_Short exercise_.
Write out the whole listing again, exactly as given.

_Dataset extract_.

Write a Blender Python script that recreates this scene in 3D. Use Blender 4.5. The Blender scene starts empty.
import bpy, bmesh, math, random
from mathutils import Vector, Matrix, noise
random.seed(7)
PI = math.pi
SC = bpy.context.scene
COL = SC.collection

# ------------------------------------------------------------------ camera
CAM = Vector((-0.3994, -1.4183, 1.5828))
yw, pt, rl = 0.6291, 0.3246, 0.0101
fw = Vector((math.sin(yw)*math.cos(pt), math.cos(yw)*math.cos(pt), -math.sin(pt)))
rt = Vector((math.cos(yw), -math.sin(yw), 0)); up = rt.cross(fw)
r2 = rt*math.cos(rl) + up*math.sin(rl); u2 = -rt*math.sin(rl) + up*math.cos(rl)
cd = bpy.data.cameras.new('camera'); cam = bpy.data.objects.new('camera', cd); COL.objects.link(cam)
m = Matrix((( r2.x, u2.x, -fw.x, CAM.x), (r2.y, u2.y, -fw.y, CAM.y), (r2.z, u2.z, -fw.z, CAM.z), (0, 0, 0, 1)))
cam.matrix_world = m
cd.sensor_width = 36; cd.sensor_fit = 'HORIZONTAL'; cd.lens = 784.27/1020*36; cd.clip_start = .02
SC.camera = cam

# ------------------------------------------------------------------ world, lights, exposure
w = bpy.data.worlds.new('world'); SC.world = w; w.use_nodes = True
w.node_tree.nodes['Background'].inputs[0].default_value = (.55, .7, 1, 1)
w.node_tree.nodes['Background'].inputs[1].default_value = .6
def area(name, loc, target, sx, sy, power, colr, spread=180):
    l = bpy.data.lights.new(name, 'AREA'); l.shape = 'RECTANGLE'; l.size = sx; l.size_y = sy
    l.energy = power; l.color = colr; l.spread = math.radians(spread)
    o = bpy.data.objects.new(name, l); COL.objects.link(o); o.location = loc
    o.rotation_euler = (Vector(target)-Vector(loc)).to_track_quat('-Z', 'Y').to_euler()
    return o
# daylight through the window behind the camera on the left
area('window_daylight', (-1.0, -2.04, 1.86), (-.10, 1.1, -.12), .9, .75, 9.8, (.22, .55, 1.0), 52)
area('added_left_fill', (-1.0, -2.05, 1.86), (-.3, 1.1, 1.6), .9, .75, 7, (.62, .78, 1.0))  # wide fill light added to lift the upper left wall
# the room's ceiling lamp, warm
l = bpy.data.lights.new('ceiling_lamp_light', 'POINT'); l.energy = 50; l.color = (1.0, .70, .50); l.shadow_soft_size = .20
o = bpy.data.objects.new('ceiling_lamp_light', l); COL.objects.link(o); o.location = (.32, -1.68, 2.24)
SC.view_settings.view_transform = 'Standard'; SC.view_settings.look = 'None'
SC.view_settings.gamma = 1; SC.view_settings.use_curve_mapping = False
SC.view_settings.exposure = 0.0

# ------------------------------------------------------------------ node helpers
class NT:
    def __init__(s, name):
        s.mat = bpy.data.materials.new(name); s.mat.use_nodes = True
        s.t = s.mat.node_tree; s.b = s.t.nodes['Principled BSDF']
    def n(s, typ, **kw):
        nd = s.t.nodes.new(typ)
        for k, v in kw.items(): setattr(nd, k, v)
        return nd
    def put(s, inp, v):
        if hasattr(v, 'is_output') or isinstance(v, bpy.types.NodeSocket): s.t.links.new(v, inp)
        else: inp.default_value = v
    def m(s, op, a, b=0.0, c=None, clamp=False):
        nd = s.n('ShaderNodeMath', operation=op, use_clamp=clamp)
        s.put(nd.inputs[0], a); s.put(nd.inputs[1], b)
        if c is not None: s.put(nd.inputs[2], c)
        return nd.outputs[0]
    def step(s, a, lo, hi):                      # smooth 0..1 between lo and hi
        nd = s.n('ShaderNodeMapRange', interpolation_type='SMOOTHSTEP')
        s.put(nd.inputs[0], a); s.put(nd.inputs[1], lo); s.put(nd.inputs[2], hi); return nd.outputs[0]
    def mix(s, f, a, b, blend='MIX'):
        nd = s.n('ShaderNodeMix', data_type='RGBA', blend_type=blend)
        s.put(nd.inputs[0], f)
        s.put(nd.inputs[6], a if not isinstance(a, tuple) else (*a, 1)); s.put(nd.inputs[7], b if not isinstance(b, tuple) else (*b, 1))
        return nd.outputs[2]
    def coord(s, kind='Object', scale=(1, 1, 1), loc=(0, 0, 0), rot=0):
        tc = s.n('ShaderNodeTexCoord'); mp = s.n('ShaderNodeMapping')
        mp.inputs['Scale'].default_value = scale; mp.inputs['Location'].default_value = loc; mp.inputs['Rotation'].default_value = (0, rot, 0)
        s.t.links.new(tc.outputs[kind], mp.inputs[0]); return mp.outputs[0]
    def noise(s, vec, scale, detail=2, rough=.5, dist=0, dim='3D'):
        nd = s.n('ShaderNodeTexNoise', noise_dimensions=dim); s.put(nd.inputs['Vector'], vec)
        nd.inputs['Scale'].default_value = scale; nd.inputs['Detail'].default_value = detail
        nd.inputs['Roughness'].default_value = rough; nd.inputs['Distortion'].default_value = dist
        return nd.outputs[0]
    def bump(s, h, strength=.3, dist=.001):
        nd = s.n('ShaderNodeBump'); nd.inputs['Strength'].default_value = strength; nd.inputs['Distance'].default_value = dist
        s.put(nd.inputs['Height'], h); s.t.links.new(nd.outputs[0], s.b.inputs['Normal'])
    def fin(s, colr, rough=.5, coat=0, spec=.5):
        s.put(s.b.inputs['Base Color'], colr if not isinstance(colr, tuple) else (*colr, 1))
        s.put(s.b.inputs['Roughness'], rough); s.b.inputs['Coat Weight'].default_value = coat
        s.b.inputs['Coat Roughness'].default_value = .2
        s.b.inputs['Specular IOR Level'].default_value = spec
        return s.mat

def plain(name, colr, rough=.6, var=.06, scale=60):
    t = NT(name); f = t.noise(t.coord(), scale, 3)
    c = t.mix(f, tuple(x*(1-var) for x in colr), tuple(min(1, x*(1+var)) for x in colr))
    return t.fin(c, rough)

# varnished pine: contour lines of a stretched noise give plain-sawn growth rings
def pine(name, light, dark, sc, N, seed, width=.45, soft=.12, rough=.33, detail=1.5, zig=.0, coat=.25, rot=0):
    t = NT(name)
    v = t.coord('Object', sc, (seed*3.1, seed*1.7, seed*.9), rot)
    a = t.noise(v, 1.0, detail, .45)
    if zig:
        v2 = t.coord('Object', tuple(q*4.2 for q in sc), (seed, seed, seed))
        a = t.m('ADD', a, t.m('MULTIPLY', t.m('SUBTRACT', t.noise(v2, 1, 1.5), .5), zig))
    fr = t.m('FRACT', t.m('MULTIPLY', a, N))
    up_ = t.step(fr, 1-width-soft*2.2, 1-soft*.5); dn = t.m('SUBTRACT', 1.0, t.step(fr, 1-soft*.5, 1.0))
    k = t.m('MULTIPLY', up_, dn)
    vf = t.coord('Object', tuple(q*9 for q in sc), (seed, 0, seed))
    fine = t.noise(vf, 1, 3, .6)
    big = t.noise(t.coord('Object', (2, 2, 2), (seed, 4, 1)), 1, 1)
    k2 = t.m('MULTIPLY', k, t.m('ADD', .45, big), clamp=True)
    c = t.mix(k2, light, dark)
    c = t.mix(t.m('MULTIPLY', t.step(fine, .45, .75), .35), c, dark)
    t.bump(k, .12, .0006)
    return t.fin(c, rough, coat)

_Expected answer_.
Write a Blender Python script that recreates this scene in 3D. Use Blender 4.5. The Blender scene starts empty.
import bpy, bmesh, math, random
from mathutils import Vector, Matrix, noise
random.seed(7)
PI = math.pi
SC = bpy.context.scene
COL = SC.collection

# ------------------------------------------------------------------ camera
CAM = Vector((-0.3994, -1.4183, 1.5828))
yw, pt, rl = 0.6291, 0.3246, 0.0101
fw = Vector((math.sin(yw)*math.cos(pt), math.cos(yw)*math.cos(pt), -math.sin(pt)))
rt = Vector((math.cos(yw), -math.sin(yw), 0)); up = rt.cross(fw)
r2 = rt*math.cos(rl) + up*math.sin(rl); u2 = -rt*math.sin(rl) + up*math.cos(rl)
cd = bpy.data.cameras.new('camera'); cam = bpy.data.objects.new('camera', cd); COL.objects.link(cam)
m = Matrix((( r2.x, u2.x, -fw.x, CAM.x), (r2.y, u2.y, -fw.y, CAM.y), (r2.z, u2.z, -fw.z, CAM.z), (0, 0, 0, 1)))
cam.matrix_world = m
cd.sensor_width = 36; cd.sensor_fit = 'HORIZONTAL'; cd.lens = 784.27/1020*36; cd.clip_start = .02
SC.camera = cam

# ------------------------------------------------------------------ world, lights, exposure
w = bpy.data.worlds.new('world'); SC.world = w; w.use_nodes = True
w.node_tree.nodes['Background'].inputs[0].default_value = (.55, .7, 1, 1)
w.node_tree.nodes['Background'].inputs[1].default_value = .6
def area(name, loc, target, sx, sy, power, colr, spread=180):
    l = bpy.data.lights.new(name, 'AREA'); l.shape = 'RECTANGLE'; l.size = sx; l.size_y = sy
    l.energy = power; l.color = colr; l.spread = math.radians(spread)
    o = bpy.data.objects.new(name, l); COL.objects.link(o); o.location = loc
    o.rotation_euler = (Vector(target)-Vector(loc)).to_track_quat('-Z', 'Y').to_euler()
    return o
# daylight through the window behind the camera on the left
area('window_daylight', (-1.0, -2.04, 1.86), (-.10, 1.1, -.12), .9, .75, 9.8, (.22, .55, 1.0), 52)
area('added_left_fill', (-1.0, -2.05, 1.86), (-.3, 1.1, 1.6), .9, .75, 7, (.62, .78, 1.0))  # wide fill light added to lift the upper left wall
# the room's ceiling lamp, warm
l = bpy.data.lights.new('ceiling_lamp_light', 'POINT'); l.energy = 50; l.color = (1.0, .70, .50); l.shadow_soft_size = .20
o = bpy.data.objects.new('ceiling_lamp_light', l); COL.objects.link(o); o.location = (.32, -1.68, 2.24)
SC.view_settings.view_transform = 'Standard'; SC.view_settings.look = 'None'
SC.view_settings.gamma = 1; SC.view_settings.use_curve_mapping = False
SC.view_settings.exposure = 0.0

# ------------------------------------------------------------------ node helpers
class NT:
    def __init__(s, name):
        s.mat = bpy.data.materials.new(name); s.mat.use_nodes = True
        s.t = s.mat.node_tree; s.b = s.t.nodes['Principled BSDF']
    def n(s, typ, **kw):
        nd = s.t.nodes.new(typ)
        for k, v in kw.items(): setattr(nd, k, v)
        return nd
    def put(s, inp, v):
        if hasattr(v, 'is_output') or isinstance(v, bpy.types.NodeSocket): s.t.links.new(v, inp)
        else: inp.default_value = v
    def m(s, op, a, b=0.0, c=None, clamp=False):
        nd = s.n('ShaderNodeMath', operation=op, use_clamp=clamp)
        s.put(nd.inputs[0], a); s.put(nd.inputs[1], b)
        if c is not None: s.put(nd.inputs[2], c)
        return nd.outputs[0]
    def step(s, a, lo, hi):                      # smooth 0..1 between lo and hi
        nd = s.n('ShaderNodeMapRange', interpolation_type='SMOOTHSTEP')
        s.put(nd.inputs[0], a); s.put(nd.inputs[1], lo); s.put(nd.inputs[2], hi); return nd.outputs[0]
    def mix(s, f, a, b, blend='MIX'):
        nd = s.n('ShaderNodeMix', data_type='RGBA', blend_type=blend)
        s.put(nd.inputs[0], f)
        s.put(nd.inputs[6], a if not isinstance(a, tuple) else (*a, 1)); s.put(nd.inputs[7], b if not isinstance(b, tuple) else (*b, 1))
        return nd.outputs[2]
    def coord(s, kind='Object', scale=(1, 1, 1), loc=(0, 0, 0), rot=0):
        tc = s.n('ShaderNodeTexCoord'); mp = s.n('ShaderNodeMapping')
        mp.inputs['Scale'].default_value = scale; mp.inputs['Location'].default_value = loc; mp.inputs['Rotation'].default_value = (0, rot, 0)
        s.t.links.new(tc.outputs[kind], mp.inputs[0]); return mp.outputs[0]
    def noise(s, vec, scale, detail=2, rough=.5, dist=0, dim='3D'):
        nd = s.n('ShaderNodeTexNoise', noise_dimensions=dim); s.put(nd.inputs['Vector'], vec)
        nd.inputs['Scale'].default_value = scale; nd.inputs['Detail'].default_value = detail
        nd.inputs['Roughness'].default_value = rough; nd.inputs['Distortion'].default_value = dist
        return nd.outputs[0]
    def bump(s, h, strength=.3, dist=.001):
        nd = s.n('ShaderNodeBump'); nd.inputs['Strength'].default_value = strength; nd.inputs['Distance'].default_value = dist
        s.put(nd.inputs['Height'], h); s.t.links.new(nd.outputs[0], s.b.inputs['Normal'])
    def fin(s, colr, rough=.5, coat=0, spec=.5):
        s.put(s.b.inputs['Base Color'], colr if not isinstance(colr, tuple) else (*colr, 1))
        s.put(s.b.inputs['Roughness'], rough); s.b.inputs['Coat Weight'].default_value = coat
        s.b.inputs['Coat Roughness'].default_value = .2
        s.b.inputs['Specular IOR Level'].default_value = spec
        return s.mat

def plain(name, colr, rough=.6, var=.06, scale=60):
    t = NT(name); f = t.noise(t.coord(), scale, 3)
    c = t.mix(f, tuple(x*(1-var) for x in colr), tuple(min(1, x*(1+var)) for x in colr))
    return t.fin(c, rough)

# varnished pine: contour lines of a stretched noise give plain-sawn growth rings
def pine(name, light, dark, sc, N, seed, width=.45, soft=.12, rough=.33, detail=1.5, zig=.0, coat=.25, rot=0):
    t = NT(name)
    v = t.coord('Object', sc, (seed*3.1, seed*1.7, seed*.9), rot)
    a = t.noise(v, 1.0, detail, .45)
    if zig:
        v2 = t.coord('Object', tuple(q*4.2 for q in sc), (seed, seed, seed))
        a = t.m('ADD', a, t.m('MULTIPLY', t.m('SUBTRACT', t.noise(v2, 1, 1.5), .5), zig))
    fr = t.m('FRACT', t.m('MULTIPLY', a, N))
    up_ = t.step(fr, 1-width-soft*2.2, 1-soft*.5); dn = t.m('SUBTRACT', 1.0, t.step(fr, 1-soft*.5, 1.0))
    k = t.m('MULTIPLY', up_, dn)
    vf = t.coord('Object', tuple(q*9 for q in sc), (seed, 0, seed))
    fine = t.noise(vf, 1, 3, .6)
    big = t.noise(t.coord('Object', (2, 2, 2), (seed, 4, 1)), 1, 1)
    k2 = t.m('MULTIPLY', k, t.m('ADD', .45, big), clamp=True)
    c = t.mix(k2, light, dark)
    c = t.mix(t.m('MULTIPLY', t.step(fine, .45, .75), .35), c, dark)
    t.bump(k, .12, .0006)
    return t.fin(c, rough, coat)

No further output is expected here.